What is asked:
Select all lines with the string "Write" in them, and copy those lines.
══ Input records ══
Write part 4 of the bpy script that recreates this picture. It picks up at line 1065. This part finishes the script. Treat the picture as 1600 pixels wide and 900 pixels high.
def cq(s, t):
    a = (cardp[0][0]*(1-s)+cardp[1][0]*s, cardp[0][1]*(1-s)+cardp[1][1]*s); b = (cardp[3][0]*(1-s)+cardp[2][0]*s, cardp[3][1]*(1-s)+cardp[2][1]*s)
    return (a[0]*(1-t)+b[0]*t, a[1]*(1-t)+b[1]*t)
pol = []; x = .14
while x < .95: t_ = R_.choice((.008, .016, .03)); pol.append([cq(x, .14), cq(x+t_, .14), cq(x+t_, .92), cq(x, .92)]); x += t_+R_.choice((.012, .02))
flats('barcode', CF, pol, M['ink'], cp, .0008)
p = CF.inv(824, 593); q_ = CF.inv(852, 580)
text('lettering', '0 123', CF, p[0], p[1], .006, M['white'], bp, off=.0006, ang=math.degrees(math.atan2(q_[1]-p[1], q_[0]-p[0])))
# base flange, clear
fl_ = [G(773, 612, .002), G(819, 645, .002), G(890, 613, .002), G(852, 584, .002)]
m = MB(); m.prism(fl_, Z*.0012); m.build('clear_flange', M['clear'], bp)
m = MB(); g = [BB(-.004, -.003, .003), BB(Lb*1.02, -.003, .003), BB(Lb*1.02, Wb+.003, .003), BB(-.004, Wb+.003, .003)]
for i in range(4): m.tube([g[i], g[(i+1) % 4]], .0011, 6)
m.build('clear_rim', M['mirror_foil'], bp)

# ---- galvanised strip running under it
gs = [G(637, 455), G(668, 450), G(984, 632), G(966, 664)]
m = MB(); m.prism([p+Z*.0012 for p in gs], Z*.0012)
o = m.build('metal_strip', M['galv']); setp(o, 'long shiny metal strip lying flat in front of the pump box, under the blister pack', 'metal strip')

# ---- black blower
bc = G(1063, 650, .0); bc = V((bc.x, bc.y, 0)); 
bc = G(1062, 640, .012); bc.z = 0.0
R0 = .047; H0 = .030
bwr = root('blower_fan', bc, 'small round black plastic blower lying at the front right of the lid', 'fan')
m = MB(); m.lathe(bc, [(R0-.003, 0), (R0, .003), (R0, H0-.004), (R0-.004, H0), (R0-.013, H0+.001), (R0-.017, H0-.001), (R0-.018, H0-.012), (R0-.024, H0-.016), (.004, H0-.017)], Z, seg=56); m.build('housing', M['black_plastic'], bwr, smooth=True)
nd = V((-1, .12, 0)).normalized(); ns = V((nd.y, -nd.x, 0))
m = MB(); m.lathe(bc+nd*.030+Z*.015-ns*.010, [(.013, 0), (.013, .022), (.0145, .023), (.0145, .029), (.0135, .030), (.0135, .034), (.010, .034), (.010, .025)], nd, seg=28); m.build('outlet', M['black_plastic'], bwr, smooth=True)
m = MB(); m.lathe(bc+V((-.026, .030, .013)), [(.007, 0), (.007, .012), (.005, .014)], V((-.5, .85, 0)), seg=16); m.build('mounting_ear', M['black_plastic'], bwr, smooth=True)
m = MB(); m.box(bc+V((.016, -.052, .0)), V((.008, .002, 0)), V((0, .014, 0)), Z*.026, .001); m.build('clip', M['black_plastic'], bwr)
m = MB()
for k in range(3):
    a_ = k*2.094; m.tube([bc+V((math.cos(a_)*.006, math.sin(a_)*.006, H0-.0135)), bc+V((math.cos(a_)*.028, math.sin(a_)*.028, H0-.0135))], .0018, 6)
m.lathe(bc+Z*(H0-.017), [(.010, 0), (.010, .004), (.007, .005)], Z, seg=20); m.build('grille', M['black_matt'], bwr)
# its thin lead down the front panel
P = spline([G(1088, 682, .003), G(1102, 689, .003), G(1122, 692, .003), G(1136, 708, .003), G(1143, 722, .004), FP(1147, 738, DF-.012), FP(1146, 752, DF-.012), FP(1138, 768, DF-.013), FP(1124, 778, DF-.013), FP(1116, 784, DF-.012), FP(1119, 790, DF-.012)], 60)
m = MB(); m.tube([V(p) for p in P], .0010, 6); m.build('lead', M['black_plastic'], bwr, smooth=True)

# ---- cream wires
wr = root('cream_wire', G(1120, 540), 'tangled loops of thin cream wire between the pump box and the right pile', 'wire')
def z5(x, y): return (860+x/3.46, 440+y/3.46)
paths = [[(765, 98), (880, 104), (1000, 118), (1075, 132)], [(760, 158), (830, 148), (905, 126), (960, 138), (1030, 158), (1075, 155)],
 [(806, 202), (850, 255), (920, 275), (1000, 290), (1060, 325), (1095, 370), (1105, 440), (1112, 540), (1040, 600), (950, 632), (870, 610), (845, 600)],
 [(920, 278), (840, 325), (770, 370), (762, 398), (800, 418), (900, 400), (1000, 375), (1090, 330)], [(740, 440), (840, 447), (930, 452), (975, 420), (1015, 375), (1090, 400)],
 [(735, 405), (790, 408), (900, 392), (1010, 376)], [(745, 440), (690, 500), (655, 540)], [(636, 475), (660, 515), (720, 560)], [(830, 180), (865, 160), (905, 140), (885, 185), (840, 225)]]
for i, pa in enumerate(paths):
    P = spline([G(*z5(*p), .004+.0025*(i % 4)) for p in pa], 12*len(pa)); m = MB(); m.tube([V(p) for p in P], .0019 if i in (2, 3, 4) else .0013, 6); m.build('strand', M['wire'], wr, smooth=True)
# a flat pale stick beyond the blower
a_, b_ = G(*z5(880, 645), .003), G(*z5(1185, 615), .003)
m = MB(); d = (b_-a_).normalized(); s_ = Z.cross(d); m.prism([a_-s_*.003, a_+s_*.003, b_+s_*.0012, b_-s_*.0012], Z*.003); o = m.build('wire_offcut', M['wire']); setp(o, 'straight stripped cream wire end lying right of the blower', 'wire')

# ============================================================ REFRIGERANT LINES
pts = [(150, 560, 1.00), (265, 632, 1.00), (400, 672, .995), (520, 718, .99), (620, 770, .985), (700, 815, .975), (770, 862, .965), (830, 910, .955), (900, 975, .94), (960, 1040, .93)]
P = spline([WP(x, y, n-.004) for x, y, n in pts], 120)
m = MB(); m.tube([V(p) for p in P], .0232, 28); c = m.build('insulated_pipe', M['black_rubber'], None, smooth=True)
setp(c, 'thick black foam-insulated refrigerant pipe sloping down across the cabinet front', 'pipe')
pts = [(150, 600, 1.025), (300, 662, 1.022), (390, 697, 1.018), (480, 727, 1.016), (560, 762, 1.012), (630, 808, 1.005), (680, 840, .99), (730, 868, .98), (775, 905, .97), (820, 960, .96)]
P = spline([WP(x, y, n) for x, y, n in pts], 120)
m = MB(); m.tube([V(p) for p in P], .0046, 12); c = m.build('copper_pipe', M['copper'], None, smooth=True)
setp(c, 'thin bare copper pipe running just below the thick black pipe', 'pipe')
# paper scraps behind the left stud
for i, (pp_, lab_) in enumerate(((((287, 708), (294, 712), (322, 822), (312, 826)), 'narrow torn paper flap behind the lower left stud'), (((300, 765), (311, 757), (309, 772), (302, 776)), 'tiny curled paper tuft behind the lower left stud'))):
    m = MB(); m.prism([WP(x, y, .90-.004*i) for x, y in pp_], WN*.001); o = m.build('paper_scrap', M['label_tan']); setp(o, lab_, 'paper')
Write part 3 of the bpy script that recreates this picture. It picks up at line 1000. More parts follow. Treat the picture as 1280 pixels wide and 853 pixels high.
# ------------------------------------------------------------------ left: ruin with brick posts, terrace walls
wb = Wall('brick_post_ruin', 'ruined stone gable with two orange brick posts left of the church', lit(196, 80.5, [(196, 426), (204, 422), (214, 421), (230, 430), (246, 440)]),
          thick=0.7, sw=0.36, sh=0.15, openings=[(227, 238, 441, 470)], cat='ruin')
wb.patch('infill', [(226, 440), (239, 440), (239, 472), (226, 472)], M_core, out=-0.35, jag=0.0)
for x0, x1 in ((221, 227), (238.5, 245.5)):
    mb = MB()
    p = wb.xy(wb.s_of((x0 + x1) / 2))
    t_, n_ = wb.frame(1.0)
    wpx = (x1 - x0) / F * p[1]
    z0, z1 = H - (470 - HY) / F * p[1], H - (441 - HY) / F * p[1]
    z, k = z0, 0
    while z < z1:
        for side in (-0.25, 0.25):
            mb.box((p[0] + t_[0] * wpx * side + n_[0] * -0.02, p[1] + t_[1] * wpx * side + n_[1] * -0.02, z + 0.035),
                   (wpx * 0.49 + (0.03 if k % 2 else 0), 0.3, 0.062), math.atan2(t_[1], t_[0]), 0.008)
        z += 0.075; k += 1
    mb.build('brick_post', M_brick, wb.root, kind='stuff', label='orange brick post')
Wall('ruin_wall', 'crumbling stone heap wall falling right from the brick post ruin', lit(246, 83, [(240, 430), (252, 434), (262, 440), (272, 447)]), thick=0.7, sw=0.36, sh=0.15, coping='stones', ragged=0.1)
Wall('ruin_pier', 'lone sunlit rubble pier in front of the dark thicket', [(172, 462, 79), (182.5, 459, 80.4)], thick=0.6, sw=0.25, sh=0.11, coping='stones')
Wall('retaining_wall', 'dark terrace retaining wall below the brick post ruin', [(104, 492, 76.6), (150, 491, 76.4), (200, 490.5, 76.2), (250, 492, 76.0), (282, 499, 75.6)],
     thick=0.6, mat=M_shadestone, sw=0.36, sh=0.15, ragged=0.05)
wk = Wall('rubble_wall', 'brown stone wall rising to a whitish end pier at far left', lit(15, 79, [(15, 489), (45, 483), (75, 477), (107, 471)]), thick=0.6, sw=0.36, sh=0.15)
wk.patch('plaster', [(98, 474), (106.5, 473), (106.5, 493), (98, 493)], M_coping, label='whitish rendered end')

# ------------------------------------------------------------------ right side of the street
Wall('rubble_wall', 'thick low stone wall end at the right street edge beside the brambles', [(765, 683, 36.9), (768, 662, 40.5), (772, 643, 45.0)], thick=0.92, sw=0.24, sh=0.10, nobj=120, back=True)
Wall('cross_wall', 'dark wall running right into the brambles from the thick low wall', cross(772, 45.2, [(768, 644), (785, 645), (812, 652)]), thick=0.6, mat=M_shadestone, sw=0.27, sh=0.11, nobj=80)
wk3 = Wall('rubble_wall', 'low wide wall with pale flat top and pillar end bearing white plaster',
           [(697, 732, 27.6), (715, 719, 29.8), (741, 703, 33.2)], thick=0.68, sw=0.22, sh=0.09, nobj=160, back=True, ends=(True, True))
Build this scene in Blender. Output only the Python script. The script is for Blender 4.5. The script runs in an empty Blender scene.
═══
Exercise solution:
Write part 4 of the bpy script that recreates this picture. It picks up at line 1065. This part finishes the script. Treat the picture as 1600 pixels wide and 900 pixels high.
Write part 3 of the bpy script that recreates this picture. It picks up at line 1000. More parts follow. Treat the picture as 1280 pixels wide and 853 pixels high.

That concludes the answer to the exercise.